Phnom Penh and the Cambodian countryside are similar to Vietnam but with enough differences in culture, food and history to make it interesting. Its poorer than Vietnam, or at least like the poorest parts I have seen in Vietnam, tumble down houses on the edges of the roads with little stalls out the front lining the road all the way from the border into Phnom Penh which is about 200km  I think. The land is flat as a tack in that area, as far as the eye can see no hills and I swear we didn’t turn a corner or even curve in the road for the first 100km, it felt dead straight. I suppose it couldn’t have possibly been though. The land is mostly cleared with cattle grazing here and there and rice paddies around the place, not much else in the way of productive land, well in the area we drove through in any case. What I did see was huge factories with Vietnamese names on them closer to the border. A local told me today that the Vietnamese government has done a deal with the Khmer government to lease the land for 99 years for a paltry sum, they use the land and local labour to operate their factories and import the goods directly into Vietnam, so the money is mostly going to Vietnamese business owners. Not so good really.

What is fascinating about Phnom Penh is that it’s a large spread out city with numbers instead of street names, 608 one direction and at least 271 the other. So in a way its really easy to find your way around, an address might read as: No. 46, 258 Street, a bit like New York I suppose. For the most part its well laid out, wide, long streets, avenues etc. All due to the French who helped build the city into what it became when they took over ownership of the country way back in the 19th Century I think it was. And its not nearly as busy or dangerous as getting about Ho Chi Minh City, lots of the footpaths are wide enough to cater for cars completely pulled up on them and still allow for people to get past, just. That’s the other thing, there are a lot of big western brand cars here, not sure if they belong to expats or locals made rich. And Tuk Tuk’s everywhere! The main and really the only form of public transport, no taxi’s to speak of and no buses. Cheap and cheerful,  little 2 seat wagons pulled along like a trailer attached to dodgy old motor bikes, they hang around on every street corner, the guys lounging around with their feet up on the handlebars waiting for their next passenger, “you need tuk tuk?” constantly ringing in your ears as you walk around the place. You can buy T-shirts here that say, “no tuk tuk today”….

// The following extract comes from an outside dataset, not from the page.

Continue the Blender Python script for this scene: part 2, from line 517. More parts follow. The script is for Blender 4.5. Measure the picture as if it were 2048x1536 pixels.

I did a bit or touristing today, visited the Royal Palace which whilst was nice to look at and located in lovely grounds, its not the most amazing thing I have seen. I believe there is a queen and her son who has succeeded his father the king living somewhere on the grounds in separate accommodation to what tourists can go into. The outfits that the royalty used to wear, ie, the more traditional clothing is so amazingly brightly coloured, a different coloured silk woven outfit for each day of the week supposedly. Gorgeous. Lots of silver and gold cups, containers, jewellery on display but nothing showing amazing wealth. I’m wondering if Pol Pot made things disappear when he was in power, like he did with the thousands of people. Speaking of the Pol Pot regime, I’m not going to take a trip to the killing fields which is supposedly what everyone does, I think it would make me too sad. 
I didn’t do much research on this country before I came, so finding bits and pieces out as I go. The people, land and economy were almost destroyed  during and immediately after his time. I read yesterday that he made every single person living in Phnom Penh  at the time, leave the city, 400,000 of them, and go out into the countryside to learn how to work the land again in special training schools, read death camps. Most people disappeared along with the other hundreds of thousands he ordered killed because they were educated or businessmen and a threat to his regime supposedly. 
So now I understand a bit more about why they are so far behind their neighbours, Thailand and Vietnam in terms of development. Their country and their people  were almost obliterated, (more so even than the Vietnamese during the Vietnam war), in terms of proportion of the population killed and proportion of land laid to waste. 21% of the population were killed by their own government, that’s equivalent to the current Aussie government executing the whole of Sydney, men, women and children!! Incredible and terrifying. It seems that Cambodia was pretty much de-skilled as a country, lost a lot of history, culture, knowledge, education etc and had to start again. 
Sounds like East Timor to me and there are other similarities to East Timor as well. Lots of expats, NGO’s etc. Loads of them in fact. So lots of funky bars, art gallerys, quirky shops and coffee places, all very much focusing on attracting the expat living there rather than the tourism dollar that Vietnam chases. Most of the back packers I see around here are your more hard core type,  who look like they have been travelling through Asia on $20 per day for months. A lot less Aussie travellers here than Vietnam, more Europeans, which isn't a bad thing. Every now and then i come across someone looking awfully bogan and i can tell from 50 paces that they will have an aussie accent. Ah, we are a charming and attractive people! Not. Sadly the aussies are just not as good looking as most of europe and half of the US. Luckily we generally have nice personalities....I digress.


Saw  my fill of pagoda’s today, well I only saw 3 but that was enough in the scorching heat. I also saw a couple of lazy, well looked after cats making the most of shady areas around the outside of one pagoda. 






And one last photo for those who know just how strict the current Australian safety requirements are on construction sites. See the guy  half way up? There were 3 or 4 others precariouly balanced around the other side.